The Last Days of Il Duce by Domenic Stansberry stands out for me as something a bit different… call it ethnic-historic noir at its best. Ok, nothing new about Italians as central characters to bad guys crime stories, but this book deals not with the mob and wise guys, but in the Italian mean streets of San Francisco, and in the family, and neighborhood, the passions of boy on girl, compulsive and obsessive- doomed to failure.
Our hero, a deadbeat lawyer, involved with the local Chinese slumlord-developer and fronting for the eviction of tenants… Italian, Chinese, Mexican, Vietnamese, Cambodian… to make his daily bread. Finds his life interrupted by the murder of his brother, reemergence into his past…his childhood, 1st love Mary, parental deceit, and the haunting voices of the old people speaking of the past, the last days of Il Duce and young mistress…
The voices of the old ones, the images of the past and present surround and direct the narrator throughout the story, and inescapable to the conclusion. Stansberry brings alive the torments, passions and inner unrest of the narrator, but moreover for this reader the environment of the neighborhood and teeming ethnicity of San Francisco, emerging postwar, and the intertwining of business, political and criminal machinery to control both neighborhoods development and displacement. Stansberry renders the scenery wonderfully.
Last time with brother. “Joe handed me the joint and I took another hit and the sky seemed suffused with both beauty and danger. Dolores Park is in the shadow of the city’s biggest hill so the fog rolls to either side and overhead there is that clear and startling blue. The sky today was calm in an ancient, dreamy way but I could feel too the violence in that dreaminess.” Surroundings. “young gangbangers postured up and down Mission Street. Meanwhile, the sisters and mothers of these boys wandered through the zapaterías and grocerías, the streets boomed with the staccato rapping of the lowrider’s radios, the sidewalks blossomed with color, the stench of overripe fruit, perfume, urine and feces, cinnamon rolls in outdoor booths where a little boy held a toy gun in one hand and with the other clutched at his mama’s skirts, hiding himself in her giant haunches.”

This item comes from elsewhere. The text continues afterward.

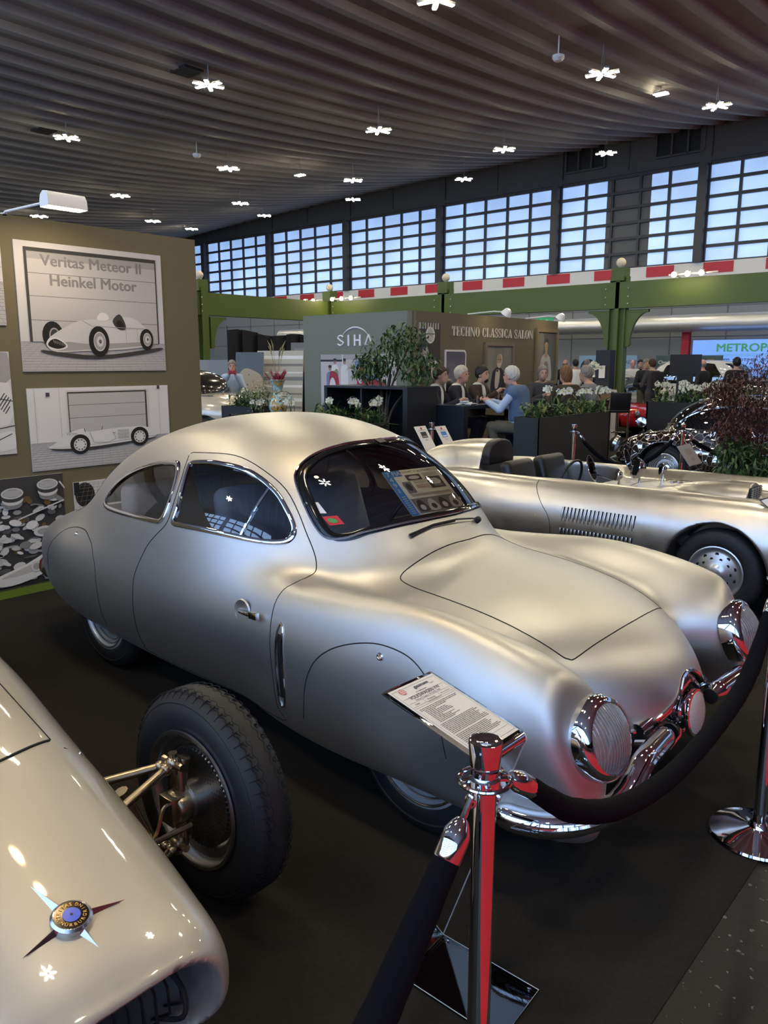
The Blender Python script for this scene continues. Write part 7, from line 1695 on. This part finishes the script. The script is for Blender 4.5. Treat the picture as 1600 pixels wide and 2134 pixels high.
# black drape with leaning canvases
m = MB(); a = at(474, 700, 19.2); b = at(640, 700, 20.5); V = []; n = 60
for i in range(n+1):
    u = i/n; p = a.lerp(b, u); off = .10*math.sin(u*34)+.05*math.sin(u*71); hgt = 2.44+.05*math.sin(u*9)-.10*(u > .12)*u+(.12 if u < .03 else 0)
    for z in (0, .8, 1.6, hgt): V.append((p.x+off*.5, p.y-off, z))
m.add(V, [(4*i+j, 4*i+4+j, 4*i+5+j, 4*i+1+j) for i in range(n) for j in range(3)]); o = m.build('black_drape', mat('drape_cloth', (.012,.012,.016), .9), None, ang=80); tag(o, 'black cloth drape hung behind the leaning canvases', 'drape')
def canvas(px0, px1, py0, D, w, h, label, c1, c2, draw):
    o = at(px0, py0, D); ax = Vector((.92,.38,0)).normalized(); n = Vector((.36,-.88,.10)).normalized(); ay = n.cross(ax).normalized()
    if ay.z < 0: ay = -ay
    n = ax.cross(ay); o = Vector((o.x, o.y, o.z))-ay*h; dz = o.z-.02
    t = thing('canvas_painting', label, 'painting', (o.x, o.y, max(dz, 0)), 'canvases before the drape')
    m = MB(); m.box(o+ax*w/2+ay*h/2-n*.02, (w,h,.03), (ax, ay, n)); m.build('canvas', mat('canvas_'+c1, *c2), t, smooth=False)
    P = Pic(o-n*.004, ax, ay, w, h, [M_white, mat('paint_slate', (.10,.12,.15), .6), mat('paint_sand', (.40,.34,.24), .6), mat('paint_ochre', (.30,.17,.06), .6), M_photo_m]); draw(P); P.done(t, 'painted_picture')
    m = MB(); m.tube([o+ax*.1-n*.04, Vector((o.x, o.y+.25, .01))], .012, 6); m.tube([o+ax*(w-.1)-n*.04, Vector((o.x+ax.x*w, o.y+.45, .01))], .012, 6); m.build('easel', M_bark, t)
def d1(P):
    P.rect(0,.6,1,1,1); P.shape([(0,.55),(.3,.75),(.7,.72),(1,.6),(1,.3),(.5,.4),(0,.35)], 2); P.ell(.5,.32,.25,.10,4); P.ell(.5,.22,.22,.10,1); P.ell(.5,.22,.12,.06,4); P.rect(0,0,1,.10,2)
def d2(P):
    for k in range(9): P.rect(0,.08+.10*k,1,.10+.10*k+.015*(k % 3),4 if k % 2 else 0)
canvas(491, 522, 734, 18.0, .70, 1.5, 'leaning painting of a car on a dusty road, next to the man with the phone', 'dust', ((.36,.33,.28), .6), d1)
canvas(536, 592, 731, 18.3, 1.16, 1.6, 'pale leaning painting of a horizon behind the vase grasses', 'pale', ((.50,.48,.42), .6), d2)
canvas(606, 640, 714, 18.8, .90, .68, 'small grey painting above the black cloth, touching the booth wall', 'grey', ((.16,.16,.17), .6), lambda P: (P.rect(.1,.2,.5,.8,4), P.ell(.7,.5,.15,.2,1)))
# far left counter and pole
q = at(435, 745, 21); m = MB(); m.bb((q.x-1.2,q.y,0),(q.x+1.6,q.y+.5,1.75)); o = m.build('display_counter', M_lgrey, None, smooth=False); tag(o, 'grey counter with tools by the wall, far left', 'counter')
# ceiling fittings
def fitting(name, label, cat, loc, parts):
    t = thing(name, label, cat, loc)
    for nm, f, m_ in parts: m = MB(); f(m); m.build(nm, m_, t)
for px, py, lb in ((1163,122,'white smoke detector on a short rod under the ceiling, upper right'),(410,325,'white smoke detector on a short rod above the olive wall')):
    p = at(px, py, 1); d = (p-Vector((0,0,CAM_H))); k = 1
    for it in range(40):
        w_ = Vector((0,0,CAM_H))+d*k; k *= (ceil_z(w_.x, w_.y)-.45-CAM_H)/(w_.z-CAM_H)
    w_ = Vector((0,0,CAM_H))+d*k; zc = ceil_z(w_.x, w_.y)
    fitting('smoke_detector', lb, 'detector', tuple(w_), [('sensor', lambda m, w_=w_: m.lathe([(0,-.05),(.07,-.045),(.11,0),(.11,.05),(0,.06)], w_, n=16), M_white), ('rod', lambda m, w_=w_, zc=zc: m.tube([w_, (w_.x,w_.y,zc)], .012, 6), M_white)])
for (hx, hy) in ((-14.2,10.3),(-20.2,10.3)):
    zc = ceil_z(hx, hy); m = MB(); m.bb((hx-.28,hy-.22,zc-.150),(hx+.22,hy+.22,zc-.10)); o = m.build('ceiling_hatch', M_black, None, smooth=False); tag(o, 'open dark hatch in the ceiling beside the %s star lamp' % ('upper left' if hx > -16 else 'far left'), 'hatch')
p = at(68, 139, 16.2); zc = ceil_z(p.x, p.y)
fitting('hanging_ring', 'small dark ring hung on four wires from the ceiling, upper left', 'ring', tuple(p), [('ring', lambda m: m.tube([(p.x+.10*math.cos(a)*.8, p.y+.10*math.cos(a)*.6, p.z+.10*math.sin(a)) for a in np.linspace(0, 2*PI, 21)[:-1]], .028, 8, True), mat('ring_grey', (.12,.13,.13), .4)), ('wires', lambda m: [m.tube([(p.x,p.y,p.z+.1), (p.x+dx,p.y+dy,ceil_z(p.x+dx,p.y+dy)-.02)], .005, 4) for dx, dy in ((-.7,-.6),(0,0),(.5,.3),(1.1,.9))], M_dgrey)])
# show board inside the coupe's windscreen
cmz = Vector((0, 0, CAM_H))
TLb, TRb, BRb, BLb = [cmz+(Vector((x, YC+y, z))-cmz)*1.022 for x, y, z in ((-2.321,-.246,1.211),(-2.257,.067,1.213),(-2.073,.116,1.044),(-2.11,-.222,1.047))]
oB = BLb; ax = ((BRb-BLb)+(TRb-TLb)).normalized(); w_ = ((BRb-BLb).length+(TRb-TLb).length)/2; ay = (TLb-BLb); h_ = ay.length; ay = (ay-ax*ay.dot(ax)).normalized(); n = ax.cross(ay)
M_brd = [mat('board_cream', (.86,.81,.70), .6), M_inkb, M_ink, M_inkg, mat('faint_red_ink', (.55,.22,.18), .6), M_photo_d, M_photo_m, M_photo_l]
b = board('show_board', 'cream display board with a blue stripe and photos behind the coupe windscreen', 'sign', oB, ax, ay, w_, h_, M_brd[0], .004)
P = Pic(oB, ax, ay, w_, h_, M_brd); P.rect(0,0,.13,1,1); P.rect(.13,.86,.30,1,1); P.text('FIA', .215,.885,.10,7,.03); P.text('VOLKHART V2 SAGITTA PROTOTYP', .65,.92,.050,2,.01,.82)
for k, ch in enumerate('1947'): P.text(ch, .065,.50+.125*k,.10,7,.02,1.1)
for k in range(9): P.text('SEIT', .065,.04+.045*k,.022,7,0,1.2) if False else P.rect(.03,.04+.045*k,.10,.055+.045*k,7)
P.rect(.33,.74,.60,.87,5); P.ell(.47,.80,.10,.04,7); P.rect(.66,.52,.93,.78,5); P.ell(.79,.66,.10,.08,7); P.rect(.72,.55,.88,.60,6); P.rect(.20,.46,.35,.72,6); P.ell(.27,.6,.05,.09,5)
for k in range(5): P.rect(.64,.80+.017*k,.92,.806+.017*k,3)
for k in range(4): P.rect(.40,.66+.017*k,.62,.666+.017*k,3)
for k in range(5): P.rect(.40,.55+.017*k,.62,.556+.017*k,4)
for k in range(3): P.rect(.20,.385+.02*k,.93,.392+.02*k,3 if k else 4)
P.rect(.15,.02,.97,.33,6)
for k in range(4): P.shape([(.17+.2*k,.05),(.19+.2*k,.22),(.25+.2*k,.30),(.31+.2*k,.24),(.35+.2*k,.06)], 5 if k % 2 == 0 else 7); P.ell(.26+.2*k,.13,.045,.06,7 if k % 2 == 0 else 5)
P.done(b)

# lamps of two bars between the star lamps; a warm spotlight bar over the stand
def two_bar(x, y, z, label):
    t = thing('pendant_lamp', label, 'lamp', (x, y, z), 'two-bar hall lamps')
    for k in (-1, 1):
        h = MB(); h.bb((x-.16,y+.07*k-.035,z+.015),(x+.16,y+.07*k+.035,z+.05)); o = h.build('lamp_arm', M_lh, t, smooth=False)
        e = MB(); e.bb((x-.15,y+.07*k-.028,z),(x+.15,y+.07*k+.028,z+.015)); e.build('diffuser', M_tube, o, smooth=False)
    c = MB(); c.tube([(x,y-.07,z+.05),(x,y,z+.12),(x,y,ceil_z(x,y)-.02)], .006, 5); c.build('suspension_cable', M_lh, t)
q = at(1377, 197, 18.5); two_bar(q.x, q.y, q.z, 'small two-bar hall lamp between the two star lamps at the upper right')
q = at(625, 366, 24.5); two_bar(q.x, q.y, q.z, 'small two-bar hall lamp above the first windows, between two star lamps')
t = thing('spotlight_bar', 'warm three-lamp spotlight bar hung over the coupe windscreen', 'lamp', (-3.3, 1.95, 4.2))
m = MB(); m.tube([(-3.7,1.95,4.26),(-2.9,1.95,4.26)], .02, 8)
for s in (-1, 1): m.tube([(-3.3+.3*s,1.95,4.26),(-3.3+.3*s,1.95,ceil_z(-3.3,1.95)-.02)], .004, 5)
m.build('bar', M_bolt, t)
M_wspot = mat('warm_spot_lamp', (1,.9,.7), .4, emit=(1,.66,.30), es=120.)
for k in (-1, 0, 1):
    m = MB(); m.lathe([(.03,.10),(.06,.03),(.07,-.02),(.062,-.02)], (-3.3+.28*k,1.95,4.18), n=18); o = m.build('spot_head', M_bolt, t)
    m = MB(); m.lathe([(.060,-.005),(0,-.012)], (-3.3+.28*k,1.95,4.18), n=18); m.build('bulb', M_wspot, o)
# names of the star lamps, by where they hang
bpy.context.view_layer.update()
def to_px(P): d = Vector(P)-Vector((0,0,CAM_H)); D = d.dot(_fw); return (800+CAM_F*d.dot(_R)/D, 1067-CAM_F*d.dot(_up)/D, D) if D > .1 else (-9999, 0, D)
vis = []
for o, x, y, z in LAMPS:
    u, v, D = to_px((x, y, z))
    if D > 0 and -40 < u < 1640 and -60 < v < 700 and not (u < 405 and v > 455+.13*u-8): vis.append((round(y, 1), D, u, v, o))
    else: o['label'] = 'star-shaped hall lamp of six light bars hanging outside the picture'
rowsv = sorted({a[0] for a in vis}); ORD = ['nearest','second nearest','third','fourth','fifth','sixth','seventh','eighth']
names = {}
for ri, ry in enumerate(rowsv):
    L = sorted([a for a in vis if a[0] == ry], key=lambda a: -a[2])
    rn = ('nearest to the viewer','second from the viewer','third from the viewer','along the window wall')[min(ri+(4-len(rowsv)), 3)] if len(rowsv) <= 4 else 'number %d from the viewer' % (ri+1)
    for k, a in enumerate(L): a[4]['label'] = 'star-shaped hall lamp, %s from the right in the row %s' % (('first','second','third','fourth','fifth','sixth','seventh','eighth')[k], rn)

Later. “I wandered the late-nights with the Chinks and the hobos and the too-drunk tourists, all the nobodies of Columbus Avenue. Hunching under the neon light, they had learned the true secret of life, it seemed to me, and I wanted to be like them, wise as hell, immune from all desire.”
Joe -Positive ID. “features were slack, lips pale, face drained of color, a short stubble on the cheeks. The man lying there didn’t look any way Joe had ever looked when he was alive, but it was still him, his bones and his face.”
Visit to Luisa, Joe’s wife. “Light did not penetrate to the end of that hall. There was a little concrete yard in the rear where some bougainvillea grew, and beyond this was a cyclone fence strung with concertina wire to keep out the crackheads who lived in the house behind. A radio blasted a Mexican polka two doors down, some kids wailed, and the evening carried with it the smell of night jasmine and cooking grease.”
Leaving the city. “Out in the valley of walnuts and cottonwoods and dried grass where the immigrants speak in a thousand tongues, building cities out of materials too vile and wonderful to imagine. I wished I could disappear into that other world too, but the magic hour for people like me had long passed.”
Jumping ahead towards the ending. “His chest swelled out. He went on, telling his story in the curious way old Italians have, referring to people not by their names, but by their place within the family. Father. Daughter. Lover. The Forgotten One. Throughout it all, he went on gesturing, operatic, as if he stood on a balcony raised above a stage.”
The narrator’s place in the family…inescapable, tragic… another Italian opera. Bravo.